No Union Mines Left in Kentucky, Where Labor Wars Once Raged

Kentucky coal miners bled and died to unionize.
No Union Mines Left in Kentucky, Where Labor Wars Once Raged
In this Oct. 15, 2014 photo, coal miners return on a buggy after working a shift underground at the Perkins Branch Coal Mine in Cumberland, Ky. As recently as the late 1970s, there were more than 350 mines operating at any given time in Harlan County. In 2014, it's around 40. AP Photo/David Goldman, File
The Associated Press
Updated:

HARLAN, Ky.—Kentucky coal miners bled and died to unionize.

Their workplaces became war zones, and gun battles once punctuated union protests. In past decades, organizers have been beaten, stabbed, and shot while seeking better pay and safer conditions deep underground.

But more recently the United Mine Workers in Kentucky have been in retreat, dwindling like the black seams of coal in the Appalachian Mountains.

And now the last union mine in Kentucky has been shut down.

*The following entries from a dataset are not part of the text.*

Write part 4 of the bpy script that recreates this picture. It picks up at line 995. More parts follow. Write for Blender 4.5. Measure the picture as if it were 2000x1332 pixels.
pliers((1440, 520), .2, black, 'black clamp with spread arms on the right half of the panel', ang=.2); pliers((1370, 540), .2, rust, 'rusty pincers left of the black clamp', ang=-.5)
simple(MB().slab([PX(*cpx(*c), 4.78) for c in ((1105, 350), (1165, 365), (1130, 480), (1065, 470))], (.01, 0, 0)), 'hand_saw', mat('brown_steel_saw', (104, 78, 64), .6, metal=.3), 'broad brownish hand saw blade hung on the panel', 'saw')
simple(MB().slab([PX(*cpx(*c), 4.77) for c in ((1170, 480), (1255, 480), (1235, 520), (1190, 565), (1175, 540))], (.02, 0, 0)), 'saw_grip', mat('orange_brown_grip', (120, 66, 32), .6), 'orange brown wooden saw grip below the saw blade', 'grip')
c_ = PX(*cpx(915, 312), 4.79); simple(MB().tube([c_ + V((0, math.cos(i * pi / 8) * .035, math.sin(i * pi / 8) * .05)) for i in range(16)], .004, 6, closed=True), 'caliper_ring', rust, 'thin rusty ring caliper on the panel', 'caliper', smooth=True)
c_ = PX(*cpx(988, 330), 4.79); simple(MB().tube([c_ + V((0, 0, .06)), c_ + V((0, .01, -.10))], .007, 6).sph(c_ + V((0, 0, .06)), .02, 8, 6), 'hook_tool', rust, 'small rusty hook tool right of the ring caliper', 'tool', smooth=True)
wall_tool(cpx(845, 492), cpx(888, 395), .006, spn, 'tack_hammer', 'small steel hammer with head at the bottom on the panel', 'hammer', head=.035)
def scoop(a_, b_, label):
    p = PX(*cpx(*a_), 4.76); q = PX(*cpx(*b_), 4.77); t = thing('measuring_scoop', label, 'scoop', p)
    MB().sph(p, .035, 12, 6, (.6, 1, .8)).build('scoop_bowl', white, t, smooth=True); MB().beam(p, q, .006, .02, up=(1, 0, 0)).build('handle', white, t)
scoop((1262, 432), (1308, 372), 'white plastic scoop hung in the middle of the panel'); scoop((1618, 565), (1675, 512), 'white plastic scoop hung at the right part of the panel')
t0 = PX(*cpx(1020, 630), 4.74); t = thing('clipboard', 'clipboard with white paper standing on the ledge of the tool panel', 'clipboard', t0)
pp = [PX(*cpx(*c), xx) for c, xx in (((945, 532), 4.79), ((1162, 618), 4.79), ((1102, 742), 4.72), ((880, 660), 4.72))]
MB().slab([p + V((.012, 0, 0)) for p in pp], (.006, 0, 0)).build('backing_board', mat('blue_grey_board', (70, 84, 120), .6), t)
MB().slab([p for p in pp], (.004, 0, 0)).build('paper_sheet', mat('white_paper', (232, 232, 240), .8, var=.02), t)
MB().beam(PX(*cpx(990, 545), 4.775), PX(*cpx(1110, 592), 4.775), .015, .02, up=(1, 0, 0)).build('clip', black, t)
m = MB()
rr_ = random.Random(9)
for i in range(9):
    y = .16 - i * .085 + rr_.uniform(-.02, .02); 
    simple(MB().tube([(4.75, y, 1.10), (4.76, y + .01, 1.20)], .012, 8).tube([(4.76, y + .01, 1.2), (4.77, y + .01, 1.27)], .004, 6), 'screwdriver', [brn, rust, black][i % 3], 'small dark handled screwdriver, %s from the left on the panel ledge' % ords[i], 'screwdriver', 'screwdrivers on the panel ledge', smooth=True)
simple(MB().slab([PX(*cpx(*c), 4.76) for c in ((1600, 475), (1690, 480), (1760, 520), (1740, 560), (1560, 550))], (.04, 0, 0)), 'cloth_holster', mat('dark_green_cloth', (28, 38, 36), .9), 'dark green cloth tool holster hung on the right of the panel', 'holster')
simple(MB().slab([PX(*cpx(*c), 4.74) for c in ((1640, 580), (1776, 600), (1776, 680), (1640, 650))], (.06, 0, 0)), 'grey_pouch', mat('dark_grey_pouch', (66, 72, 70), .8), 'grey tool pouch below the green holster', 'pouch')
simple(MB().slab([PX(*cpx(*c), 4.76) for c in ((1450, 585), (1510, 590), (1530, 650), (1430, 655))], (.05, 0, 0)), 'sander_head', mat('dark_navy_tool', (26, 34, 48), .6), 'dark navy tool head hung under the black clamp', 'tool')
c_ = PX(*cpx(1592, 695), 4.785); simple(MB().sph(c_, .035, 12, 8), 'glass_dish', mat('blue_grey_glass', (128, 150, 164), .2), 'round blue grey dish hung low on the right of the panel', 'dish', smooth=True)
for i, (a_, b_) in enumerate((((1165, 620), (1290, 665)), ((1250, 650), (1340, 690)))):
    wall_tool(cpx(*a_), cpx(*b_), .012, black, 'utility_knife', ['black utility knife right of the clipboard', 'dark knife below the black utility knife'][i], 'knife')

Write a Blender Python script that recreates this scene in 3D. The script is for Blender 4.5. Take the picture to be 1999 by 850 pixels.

“A lot of people right now who don’t know what the (union) stands for is getting good wages and benefits because of the sacrifice that we made,” said Kenny Johnson, a retired union miner who was arrested during the Brookside strike in Harlan County in the 1970s. “Because when we went on those long strikes, it wasn’t because we wanted to be out of work.”

The union era's death knell sounded in Kentucky on New Year's Eve, when Patriot Coal announced the closing of its Highland Mine.